Are there any more specific projects or initiatives that you hope to pursue with the support of your patrons?

Allie: I want to make monthly one-shot adventures that are fully illustrated and everything but frankly, with our current team size and workload, it isn't possible. I'm hoping the support of our patrons can make that happen one day! Even if that never happens, I really appreciate all the support I've gotten so far. They really give me the confidence to keep going!

How has the reaction been to your free 42-item PDF offered via your newsletter? What prompted you to put it together and offer it?

Allie: This is going to sound horribly cliche, but it really, it's a love letter back to the D&D community. D&D has been such a huge part of my life that I wanted to make sure I put some high-quality stuff out there, just to give back to the people who have given me many awesome moments throughout the years. Also, we put those same items into the free version of the Emporium (our searchable database) to make them as easy as possible to use in games! Yeah, I think some people see free RPG content and assume it's of low quality because most of it is, but I'm hoping I have surprised a few people with what we are offering.

We were admittedly on the fence about giving anything away let alone so much, but we started to remember all the great campaigns we have played in, and it took us over the hump.
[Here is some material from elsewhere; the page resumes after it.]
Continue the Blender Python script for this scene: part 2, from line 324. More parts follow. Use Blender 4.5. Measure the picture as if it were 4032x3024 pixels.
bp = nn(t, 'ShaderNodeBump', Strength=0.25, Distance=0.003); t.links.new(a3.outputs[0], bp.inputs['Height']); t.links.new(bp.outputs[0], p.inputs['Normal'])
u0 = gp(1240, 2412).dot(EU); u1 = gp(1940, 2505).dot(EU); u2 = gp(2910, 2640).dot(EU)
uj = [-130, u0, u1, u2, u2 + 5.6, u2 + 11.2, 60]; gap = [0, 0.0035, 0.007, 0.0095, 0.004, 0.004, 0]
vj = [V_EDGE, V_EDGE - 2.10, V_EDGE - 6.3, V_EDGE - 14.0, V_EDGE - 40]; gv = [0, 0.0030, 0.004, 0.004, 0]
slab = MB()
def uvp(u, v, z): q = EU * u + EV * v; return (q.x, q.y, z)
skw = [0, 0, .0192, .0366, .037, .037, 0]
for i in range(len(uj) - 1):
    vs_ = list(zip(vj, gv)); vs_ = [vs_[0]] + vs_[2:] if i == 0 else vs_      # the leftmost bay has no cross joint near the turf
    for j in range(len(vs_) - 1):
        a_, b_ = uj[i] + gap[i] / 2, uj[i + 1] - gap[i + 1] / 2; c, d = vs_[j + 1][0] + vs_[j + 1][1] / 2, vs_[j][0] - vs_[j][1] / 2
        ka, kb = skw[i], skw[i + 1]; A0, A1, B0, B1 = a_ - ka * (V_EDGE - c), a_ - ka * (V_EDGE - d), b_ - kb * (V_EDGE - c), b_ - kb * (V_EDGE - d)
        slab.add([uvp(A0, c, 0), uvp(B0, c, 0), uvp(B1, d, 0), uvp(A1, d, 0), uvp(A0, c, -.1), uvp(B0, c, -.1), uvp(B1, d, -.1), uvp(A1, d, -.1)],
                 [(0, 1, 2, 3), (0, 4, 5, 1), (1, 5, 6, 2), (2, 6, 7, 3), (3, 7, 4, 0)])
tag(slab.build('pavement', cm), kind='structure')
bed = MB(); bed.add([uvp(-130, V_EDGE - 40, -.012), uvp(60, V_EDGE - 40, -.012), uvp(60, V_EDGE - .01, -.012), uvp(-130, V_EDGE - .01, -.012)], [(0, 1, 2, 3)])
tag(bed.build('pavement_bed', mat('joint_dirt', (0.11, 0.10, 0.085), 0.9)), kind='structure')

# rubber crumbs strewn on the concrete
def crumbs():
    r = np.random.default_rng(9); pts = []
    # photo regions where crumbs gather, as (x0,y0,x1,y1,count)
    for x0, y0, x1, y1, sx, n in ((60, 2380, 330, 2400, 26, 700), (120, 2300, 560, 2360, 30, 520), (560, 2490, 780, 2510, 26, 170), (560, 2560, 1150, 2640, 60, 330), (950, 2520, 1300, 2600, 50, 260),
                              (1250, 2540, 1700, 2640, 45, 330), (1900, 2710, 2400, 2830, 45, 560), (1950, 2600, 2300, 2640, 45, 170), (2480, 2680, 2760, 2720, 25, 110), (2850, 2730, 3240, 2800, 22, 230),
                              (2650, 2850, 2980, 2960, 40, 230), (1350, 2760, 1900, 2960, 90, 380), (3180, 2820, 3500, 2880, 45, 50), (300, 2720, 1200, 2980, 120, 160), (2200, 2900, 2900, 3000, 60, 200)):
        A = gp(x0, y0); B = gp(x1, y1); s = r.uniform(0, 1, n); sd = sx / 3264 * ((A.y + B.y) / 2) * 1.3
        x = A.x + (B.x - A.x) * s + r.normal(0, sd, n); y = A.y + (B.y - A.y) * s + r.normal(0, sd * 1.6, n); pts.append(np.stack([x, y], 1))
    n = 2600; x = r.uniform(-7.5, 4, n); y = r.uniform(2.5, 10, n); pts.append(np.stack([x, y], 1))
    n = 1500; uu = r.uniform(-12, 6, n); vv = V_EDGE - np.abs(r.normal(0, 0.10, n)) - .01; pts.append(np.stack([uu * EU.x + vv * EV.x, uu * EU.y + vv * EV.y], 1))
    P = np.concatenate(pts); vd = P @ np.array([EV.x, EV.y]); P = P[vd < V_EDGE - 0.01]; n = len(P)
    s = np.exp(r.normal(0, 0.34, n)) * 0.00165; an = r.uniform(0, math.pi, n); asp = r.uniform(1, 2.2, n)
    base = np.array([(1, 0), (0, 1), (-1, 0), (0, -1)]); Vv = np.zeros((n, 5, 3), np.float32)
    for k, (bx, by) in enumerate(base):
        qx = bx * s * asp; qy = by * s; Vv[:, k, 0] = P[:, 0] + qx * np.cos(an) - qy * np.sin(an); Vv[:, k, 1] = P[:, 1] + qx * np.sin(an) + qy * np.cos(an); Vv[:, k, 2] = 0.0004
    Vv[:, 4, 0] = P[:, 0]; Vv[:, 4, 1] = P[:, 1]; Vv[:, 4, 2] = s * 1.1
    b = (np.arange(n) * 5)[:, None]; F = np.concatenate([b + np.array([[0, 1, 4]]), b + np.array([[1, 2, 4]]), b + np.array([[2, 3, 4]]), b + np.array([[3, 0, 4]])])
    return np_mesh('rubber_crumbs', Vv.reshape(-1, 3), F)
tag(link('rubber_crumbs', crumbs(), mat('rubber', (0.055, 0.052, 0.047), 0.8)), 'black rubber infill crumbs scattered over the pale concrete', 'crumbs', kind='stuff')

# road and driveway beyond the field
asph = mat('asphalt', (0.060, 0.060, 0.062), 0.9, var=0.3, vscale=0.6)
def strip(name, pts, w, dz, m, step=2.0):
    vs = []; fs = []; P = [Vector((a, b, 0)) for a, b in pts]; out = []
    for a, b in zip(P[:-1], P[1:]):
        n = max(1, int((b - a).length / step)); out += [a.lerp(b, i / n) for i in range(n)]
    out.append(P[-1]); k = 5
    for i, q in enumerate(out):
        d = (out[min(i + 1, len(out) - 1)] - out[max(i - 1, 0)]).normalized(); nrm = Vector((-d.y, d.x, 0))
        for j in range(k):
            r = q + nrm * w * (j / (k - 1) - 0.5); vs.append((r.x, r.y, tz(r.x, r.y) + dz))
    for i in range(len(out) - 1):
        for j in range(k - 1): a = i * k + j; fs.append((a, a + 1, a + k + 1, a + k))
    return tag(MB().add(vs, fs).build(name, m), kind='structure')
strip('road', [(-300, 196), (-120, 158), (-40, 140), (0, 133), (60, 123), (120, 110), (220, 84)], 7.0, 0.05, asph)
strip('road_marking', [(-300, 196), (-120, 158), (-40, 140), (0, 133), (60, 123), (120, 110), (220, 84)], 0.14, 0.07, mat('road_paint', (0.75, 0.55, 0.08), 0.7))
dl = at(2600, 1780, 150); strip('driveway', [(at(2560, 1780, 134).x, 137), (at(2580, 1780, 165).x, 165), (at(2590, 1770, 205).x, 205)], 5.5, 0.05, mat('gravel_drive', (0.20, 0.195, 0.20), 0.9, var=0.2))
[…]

I have been on some truly epic adventures and I want other people to be able to do that too, even if they can't fully finance their hobby yet.

What's your least favorite item you've created? (If it exists).🙂

Allie: Oh, no.🙂 It was from our very first item set. It was called the Crown of Stolen Eyes. It had a kick-ass name and even better art but I feel like we dropped the ball of the mechanics. Thankfully, it was a Patreon exclusive at a time when we barely had any support then, so not many know about it. I have considered going back to adjust some of that stuff if we get a chance.

Crown of Stolen Eyes

Do you have the opportunity/time to play games by yourself? If so, what game systems do you play? What VTT do you use?
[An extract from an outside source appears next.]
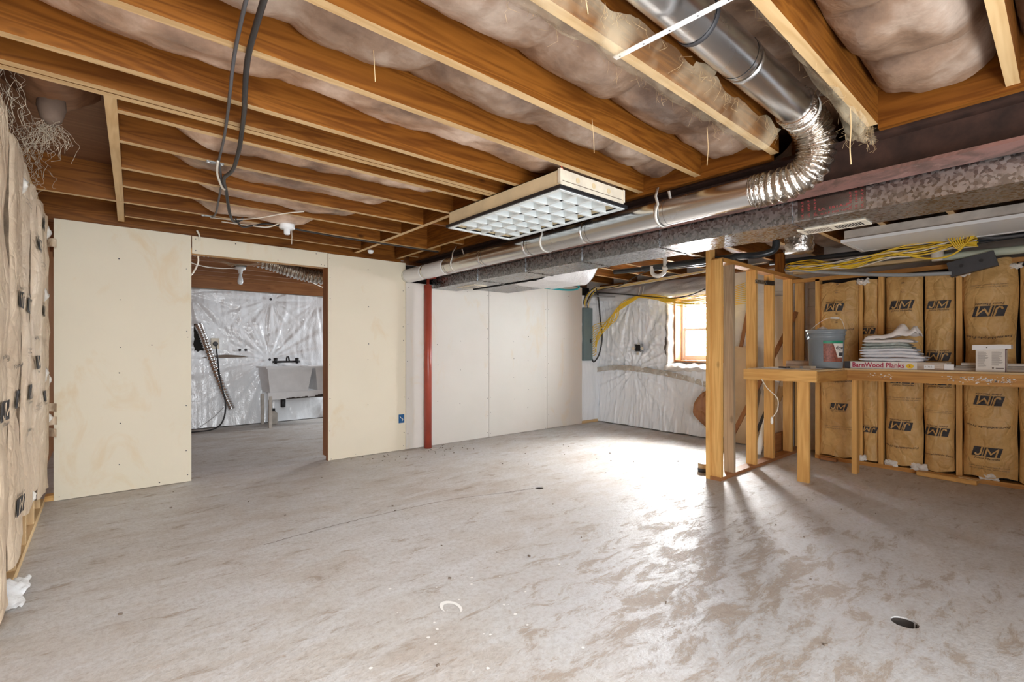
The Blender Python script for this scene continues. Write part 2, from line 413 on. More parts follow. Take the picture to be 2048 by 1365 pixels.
# ---------------------------------------------------------------- lettering
_txt = {}
def text2d(s, bold=False, shear=0.0):
    """flat triangulated lettering, height about 1, centred"""
    key = (s, shear)
    if key in _txt: return _txt[key]
    cu = bpy.data.curves.new('lettering', 'FONT'); cu.body = s; cu.align_x = 'CENTER'; cu.align_y = 'CENTER'; cu.shear = shear
    cu.resolution_u = 2
    if bold: cu.offset = .02
    o = bpy.data.objects.new('lettering', cu); COL.objects.link(o); bpy.context.view_layer.update()
    me = bpy.data.meshes.new_from_object(o.evaluated_get(bpy.context.evaluated_depsgraph_get()))
    r = ([(v.co.x, v.co.y) for v in me.vertices], [tuple(p.vertices) for p in me.polygons])
    bpy.data.objects.remove(o); bpy.data.curves.remove(cu); bpy.data.meshes.remove(me)
    _txt[key] = r; return r
def put_text(mb, s, size, fn, bold=False, shear=0.0, wmax=None):
    v, f = text2d(s, bold, shear); k = size; kx = size
    if wmax:
        wd = max(p[0] for p in v) - min(p[0] for p in v); kx = wmax/wd
    mb.add([fn(x*kx, y*k) for x, y in v], f)

# ================================================================ THE SETTING
XL, XR = -0.33, 6.02          # stud face of the left wall, block face of the right wall
YR, YF = -1.6, 8.10           # rear wall, far wall of the laundry room
ZJ, ZS = 2.13, 2.365          # underside of the joists, underside of the subfloor
def yP(x): return 4.885 - .0143*(x + .28)      # face of the board partition

# floor, with two round drain holes let into it
HOLES = [(2.515, .45, .046, .22), (2.69, 2.81, .036, .05)]
fl = MB(); xs = [XL-.12, XR+.3]; ys = [YR-.1, YF+.1]
for hx, hy, hr, hd in HOLES: xs += [hx-.075, hx+.075]; ys += [hy-.075, hy+.075]
xs.sort(); ys.sort()
for i in range(len(xs)-1):
    for j in range(len(ys)-1):
        x0, x1, y0, y1 = xs[i], xs[i+1], ys[j], ys[j+1]
        if any(x0 <= h[0] <= x1 and y0 <= h[1] <= y1 and x1-x0 < .16 and y1-y0 < .16 for h in HOLES): continue
        fl.add([(x0,y0,0),(x1,y0,0),(x1,y1,0),(x0,y1,0)], [(0,1,2,3)])
for hx, hy, hr, hd in HOLES:
    n = 32; sq = []; ci = []; lo = []
    for k in range(n):
        a = 2*math.pi*k/n; c_, s_ = math.cos(a), math.sin(a); q = .075/max(abs(c_), abs(s_))
        rr = hr*(1 + .05*nz(k*.9, hx))
        sq.append((hx+c_*q, hy+s_*q, 0)); ci.append((hx+c_*rr, hy+s_*rr, 0)); lo.append((hx+c_*rr, hy+s_*rr, -hd))
    fl.add(sq+ci+lo, [(k, (k+1) % n, n+(k+1) % n, n+k) for k in range(n)] + [(n+k, n+(k+1) % n, 2*n+(k+1) % n, 2*n+k) for k in range(n)])
floor = fl.build('floor', M['floor']); tag(floor, 'bare worn concrete basement floor, grey and tan', 'floor', kind='structure')
for hx, hy, hr, hd in HOLES:
    MB().lathe([(hr*1.02, -hd-.01), (hr*1.02, -hd+.002)], (hx, hy, 0), 24).build('hole_bottom', M['dark'], floor)
    MB().lathe([(hr*.985, -hd), (hr*.985, -.006)], (hx, hy, 0), 28, 'z', False).build('hole_shade_sleeve', M['sleeve'], floor)  # dark lining added to paint in the shade of the hole
cr = MB(); cp = spline([(.70,3.02,.0012),(1.05,3.055,.0012),(1.43,3.06,.0012),(1.97,3.02,.0012),(2.45,2.87,.0012),(2.64,2.83,.0012)], 20)
cv = []
for i, p in enumerate(cp):
    o_ = .014*nz(i*.37, 3) + .008*nz(i*1.3, 9); wd = .0026 + .004*abs(nz(i*.6, 5))
    cv += [(p.x, p.y+o_-wd, .0012), (p.x, p.y+o_+wd, .0012)]
cr.add(cv, [(2*i, 2*i+2, 2*i+3, 2*i+1) for i in range(len(cp)-1)]); cr.build('floor_crack', M['ink_soft'], floor)
# dried white paint ring and drips
pm = MB(); n = 26; v = []
for i in range(n+1):
    a = math.radians(-75 + 265*i/n); wd = .010*(1-abs(2*i/n-1)**3) + .002*nz(i*.9, 1)
    for r_ in (.045-wd, .045+wd): v.append((1.15 + r_*math.cos(a)*.8, 1.755 + r_*math.sin(a)*1.25, .0015))
pm.add(v, [(2*i, 2*i+1, 2*i+3, 2*i+2) for i in range(n)])
for k in range(34):
    x, y, r_ = 1.15+R.gauss(.12, .28), 1.75+R.gauss(.05, .30), R.uniform(.0025, .008)
    pm.add([(x+r_*math.cos(a)*R.uniform(.7, 1.3), y+r_*math.sin(a), .0013) for a in [i*1.047 for i in range(6)]], [(0,1,2,3,4,5)])
pmo = pm.build('paint_splash', M['chip'], floor); pmo['kind'] = 'stuff'

# plain enclosing walls
wr = MB(); wr.box(XL-.12, XR+.3, YR-.12, YR, -.02, ZS)
o = wr.build('wall_rear', M['concrete']); tag(o, 'plain concrete wall behind the camera', 'wall', kind='structure')
ww = MB(); ww.box(XR, XR+.25, YR, 2.86, -.02, ZS); ww.box(XR, XR+.25, 3.56, YF, -.02, ZS)
ww.box(XR, XR+.25, 2.86, 3.56, -.02, .95); ww.box(XR, XR+.25, 2.86, 3.56, 1.84, ZS)
WR = ww.build('wall_right', M['block']); tag(WR, 'exterior block wall with kraft insulated framing and a small window', 'wall', kind='structure')
bk = MB().box(XR-.012, XR, 0, .395, 0, .192)
bk0 = bk.build('concrete_block', M['block'], WR)
first = True
for r in range(10):
    for k in range(4):
        y = 1.52 + k*.405 + (.2 if r % 2 else 0); z = .004 + r*.2
        if y > 2.46 and .80 < z < 1.85: continue
        if y > 2.75: continue
        o = bk0 if first else bk0.copy()
        if not first: COL.objects.link(o)
        first = False; o.location = (0, y, z)
wf = MB().box(XL-.12, XR+.25, YF, YF+.12, -.02, ZS)
rim_ = MB().box(XL-.1, XR, YF-.03, YF-.002, 2.0, ZS)
WF = wf.build('wall_far', M['concrete']); tag(WF, 'far masonry wall of the laundry room', 'wall', kind='structure')
rim_.build('rim_board', M['brown_x'], WF)
wl = MB().box(XL-.13, XL-.09, YR, YF, -.02, ZS)
WL = wl.build('wall_left', M['brown_z']); tag(WL, 'left exterior wall with kraft insulation between studs', 'wall', kind='structure')

# ---------------------------------------------------------------- ceiling
CE = thing('ceiling', 'open joist ceiling with cloth covered insulation sagging between joists', 'ceiling', (0, 0, ZS), kind='structure')
MB().box(XL-.12, XR+.3, YR-.1, YF+.1, ZS, ZS+.03).build('subfloor', M['ply'], CE)
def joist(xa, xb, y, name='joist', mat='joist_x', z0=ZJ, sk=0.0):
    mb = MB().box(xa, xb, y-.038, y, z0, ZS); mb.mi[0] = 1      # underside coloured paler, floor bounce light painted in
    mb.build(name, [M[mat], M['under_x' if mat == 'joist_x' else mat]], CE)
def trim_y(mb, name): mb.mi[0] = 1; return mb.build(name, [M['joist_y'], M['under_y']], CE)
JY = [-1.05, -.65, -.24, .165, .60, 1.01, 1.43, 1.815, 2.225]
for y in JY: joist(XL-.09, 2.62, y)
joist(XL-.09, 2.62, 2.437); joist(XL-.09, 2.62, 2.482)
LJ = [2.627, 3.00, 3.435, 3.81, 4.225, 4.66]
for y in LJ:
    if y == 4.225: joist(XL-.09, 2.62, y)
    else: joist(.04+.0383*(y-2.50), 1.96, y)
for y in (3.81, 4.66): joist(2.50, 2.62, y)
trim_y(MB().prism([(.0, 2.482), (.04, 2.482), (.105, 4.187), (.065, 4.187)], 'z', ZJ, ZS), 'trimmer')
trim_y(MB().prism([(.066, 4.225), (.106, 4.225), (.125, 4.85), (.085, 4.85)], 'z', ZJ, ZS), 'trimmer')
for (x, a, b_) in ((1.96, 2.482, 4.187), (1.98, 4.225, 4.86), (2.46, 3.3, 4.187), (2.46, 4.225, 4.86)):
    trim_y(MB().box(x, x+.038, a, b_, ZJ, ZS), 'trimmer')
MB().box(2.0, 2.46, 3.3, 3.338, ZJ, ZS).build('joist', M['joist_x'], CE)
for (a, b_) in ((YR, .562), (1.01, 4.86)):
    MB().box(2.62, 2.658, a, b_, ZJ-.02, ZS).build('header', M['joist_y'], CE)
JR = [-1.05, -.65, -.24, .165, .60, 1.01, 1.43, 1.815, 2.225, 2.627, 3.0, 3.435, 3.81, 4.225, 4.66]
for y in JR: joist(2.90, XR, y)
for k in range(8): joist(XL-.09, XR, 5.2+k*.41, mat='brown_x')
MB().box(5.9, XR, 1.9, 4.8, ZJ-.05, ZJ-.012).build('sill_plate', M['joist_y'], CE)
MB().box(XL-.09, 2.6, 4.93, 4.97, ZJ, ZS).build('joist', M['joist_x'], CE)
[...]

Allie: I play once or twice a month, way less than what I used to be able to do. I play 5e and Cypher System mostly nowadays. Scheduling is so hard when all players are adults with family and whatnot. I use Foundry VTT exclusively, migrated from Roll 20 and never looked back at the best $50 I've spent in a while.

My partner Damir plays once or twice a week, and I'm extremely jealous.
I'm big on maps and automation. It lets me focus on telling compelling stories and not math, I love it.

The spicy question- what is your favorite VTT to run on? What kind of improvements do you want to see in it?

Allie: Foundry VTT is the best VTT for how I like to play. As far as improvements to Foundry VTT, it's hard to say it's so much better than everything else that I've used. It could use a better onboarding experience, the learning curve is pretty steep when you first start using it.

Are there any other aspects of TTRPG content creation that you're passionate about exploring in the future? Any other projects or ideas you're excited to pursue beyond magic items?🙂

Allie: I want to branch out to one-shot adventures that can be dropped into any campaign and system-agnostic content, to help people run games their players will never forget. I want to help other people love D&D as much as I do! I can't think of anything else I haven't already said.😃

What are the biggest issues facing you as a smaller content creator?

Allie: Exposure! It's been a long climb to try to separate ourselves from all the effortless content (AI Stuff Mostly) out there, and I think we still are battling this to a degree, as some marketplaces like DriveThruRPG still allow it on their platform.

I spend just as much time managing our online presence as I do writing content.

What’s your opinion on AI-generated and assisted art?

Allie: Well, I honestly sympathize with the creators who can't afford to or don't have access to the artist to illustrate their content. It's really hard to find any kind of footing in this industry without awesome graphics.

My biggest issue is with AI-generated text for items, and/or adventures or campaign ideas, they feel soulless, and it just doesn't sit right with me , with them being presented right next to say Griffon Saddlebags' next book. At the very least, it should all have a disclaimer. It's fine if people knowingly use it to make their games more fun but it feels a bit dishonest otherwise. I don't have as strong of an opinion on AI-assisted work frankly. I believe that is likely what the future will look like for people leveraging AI to make even more impressive works of art!

Do you think there’s a way to ethically use AI in RPG content creation?

Allie: That's a hard one, to making, and marketing good content is hard even if you have world-class artists and writers. It's spooky as we see AI making huge strides and getting less and less recognizable. I think for now I am fine as long as they have to say the content is AI-generated, and perhaps storefronts should consider a degree or separation between the two types of content. I really don't want potentially amazing creators to never have a shot because they're under a ton of AI-generated content.

Do you have anything you want to say to the greater TTRPG/VTT community?

Allie: I will say this, even as primarily a D&D 5e creator, people need to branch out more. There are so many great RPGs, and the best part is you can take the cool mechanics and lessons from those games, bring them back to your D&D table, and make them that much better. If I never opened Blades in the Dark or the Cypher System book, I would play D&D completely differently. Don't miss out by not trying other stuff.

What advice would you give to players who want to create their own magic items for their 5e games? Any tips for maintaining balance and ensuring the items add value to the overall gameplay experience?

Allie: If you're just starting out, I would lean heavily into either having your items cast spells or small variations of spells. Then it's easy to track how powerful an item is if you use official content as a litmus test (but not Fireball, it's special).

If you're just making content for your home game, focus on the fun and think about the balance afterward. Tell your players ahead of time you might need to adjust the item on the fly until you get it right.

Once you get into more advanced stuff or making stuff for other people, you have to consider so many things. The only way I know to prepare for that is to get a lot of experience and play a lot of games. And remember this is supposed to be fun, and if I wasn't having fun I wouldn't be doing this, and neither should you.

Thanks again Allie for this great conversation, and for your time. We appreciate it.

Allie: Awesome. That was a lot, but pretty fun, thanks for having me.